Dickman ignored the evidence of PERC’s climate denial and tried to convince me that PERC wasn’t a climate denier in an email exchange. She cowardly had her bio removed from the PERC website after receiving criticism for it on social media. She has not publicly denounced PERC’s anti-science agenda.
Dickman collaborated with PERC research fellows on pro-trophy hunting articles. She is also the director of the University of Oxford’s Wildlife Conservation Unit, which researches militarization and trophy hunting on PERC’s behalf.
She described PERC research fellow Michael ‘t Sas-Rolfes as a rhino expert despite him being an economist with a background in science denial. He was a research fellow at the Institute of Economic Affairs, a free market think tank known to espouse climate denial and tobacco disinformation, where right-wing science deniers informed his opinions on rhino conservation in the 1990s.
Many pieces of Dickman’s cherry-picked evidence for trophy hunting and against import bans were weak. Her denigration of Kenya’s trophy hunting ban lacked evidence and mirrored the trophy hunting disinformation campaign’s rhetoric.
She cited a researcher with close ties to the trophy hunting industry for her evidence against Botswana’s elephant hunting ban.
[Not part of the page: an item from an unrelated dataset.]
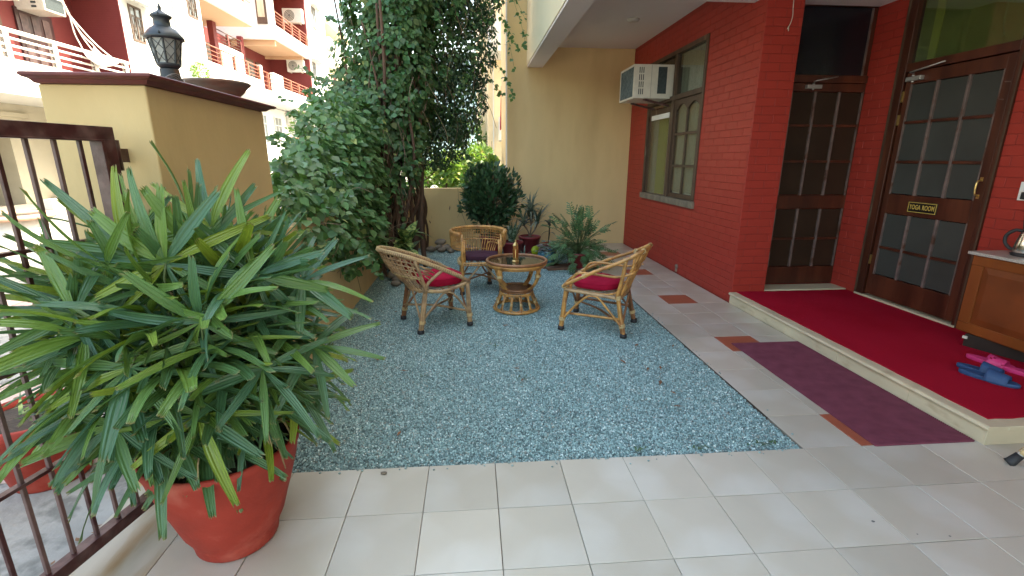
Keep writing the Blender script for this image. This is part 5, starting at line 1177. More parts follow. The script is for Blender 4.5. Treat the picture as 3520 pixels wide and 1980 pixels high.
m_drac = strap_mat('striped_grey_green_leaf', (.30, .35, .27), (.075, .115, .075)); m_dumb = strap_mat('cream_mottled_leaf', (.42, .50, .16), (.07, .16, .05), 'spot'); m_agl = strap_mat('silver_green_leaf', (.26, .34, .25), (.05, .11, .05), 'spot')
dr = pot('dracaena', 'striped dracaena in a dark red pot near the yellow wall', 'potted plant', (1.42, 5.25, 0.0), pot_prof(.12, .165, .30), m_terra_d, 'dark red pots by the back wall')
for (hx, hy, hz, n_) in ((1.42, 5.25, .60, 32), (1.32, 5.2, .48, 26), (1.54, 5.22, .50, 26), (1.45, 5.28, .72, 20)):
    b = MB(); b.tube(spl([(1.42, 5.25, .29), ((1.42 + hx) / 2 + .02, 5.25, (hz + .29) / 2), (hx, hy, hz)], 4), .011, 7); b.build('stem', m_twig, dr)
    for k in range(n_):
        b = MB(); strap(b, (hx, hy, hz - .02 + .003 * k), random.uniform(0, 6.28), random.uniform(.0, 1.35), random.uniform(.24, .40), random.uniform(.030, .046), random.uniform(.7, 1.7)); b.build('leaf', m_drac, dr)
ag = pot('aglaonema', 'silver-leaved aglaonema in a dark red pot between shrub and dracaena', 'potted plant', (1.13, 4.95, 0.0), pot_prof(.115, .155, .27), m_terra_d, 'dark red pots by the back wall')
for k in range(20): b = MB(); strap(b, (1.13 + random.uniform(-.03, .03), 4.95 + random.uniform(-.03, .03), .27), random.uniform(0, 6.28), random.uniform(.75, 1.45), random.uniform(.25, .48), random.uniform(.05, .075), random.uniform(.2, .9)); b.build('leaf', m_agl, ag)
dc = pot('dumb_cane', 'yellow-mottled dumb cane in a red pot behind the left chair', 'potted plant', (-.27, 3.95, 0.0), pot_prof(.11, .15, .26), m_terra)
for k in range(26): b = MB(); strap(b, (-.27 + random.uniform(-.03, .03), 3.95 + random.uniform(-.03, .03), .27 + random.uniform(0, .26)), random.uniform(0, 6.28), random.uniform(-.1, 1.25), random.uniform(.26, .38), random.uniform(.10, .15), random.uniform(.5, 1.5), waist=.7); b.build('leaf', m_dumb, dc)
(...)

The lead author for her claim against polar bear trophy import bans was oddly friendly with a well-known climate denier.
Her claim that import bans caused Tanzania’s abandoned trophy hunting blocks was unsubstantiated and contradicted the trophy hunting industry’s own opinion (as well as the research and opinion from an expert on Tanzania’s unsustainable lion trophy hunting). She claimed that a blanket import ban will likely “do more harm than good” similar to how the fossil fuel and tobacco industries demonized government regulations.
Dickman asserted that trophy hunting was rooted in colonialism but ultimately what many Africans wanted. We hear similar opinions from America’s right-wing extremists.
Candace Owens, a white supremacist sympathizer and trophy hunter, claimed that British colonization of Africa was a “net positive” and Africans wanted the slave trade. Owens’s defense of trophy hunting was not much different from Dickman’s.
Dickman made free market propagandists proud by stating that bans will not improve outcomes for people or wildlife. But bans are effective tools in wildlife conservation and elsewhere.
The 1989 CITES ivory ban reversed the African elephant decline. Tobacco smoking bans helped smokers quit and reduced tobacco use. The Montreal Protocol’s chlorofluorocarbon (CFC) ban healed the ozone layer and mitigated climate change impacts.
Dickman wants you to believe that the trophy hunting debate is about evidence versus emotion. She wants you to think science favors an industry full of climate denial and disinformation.
It’s incredible how dumb she thinks you are.
Thank you for this article and for exposing these connections and interests behind Dickman's pro-hunting propaganda and activism. It's shocking that the mainstream media and politicians have been taken in by her and give her a platform to disseminate so much disinformation and outrageous claims, while hiding behind the guise of science and objectivity.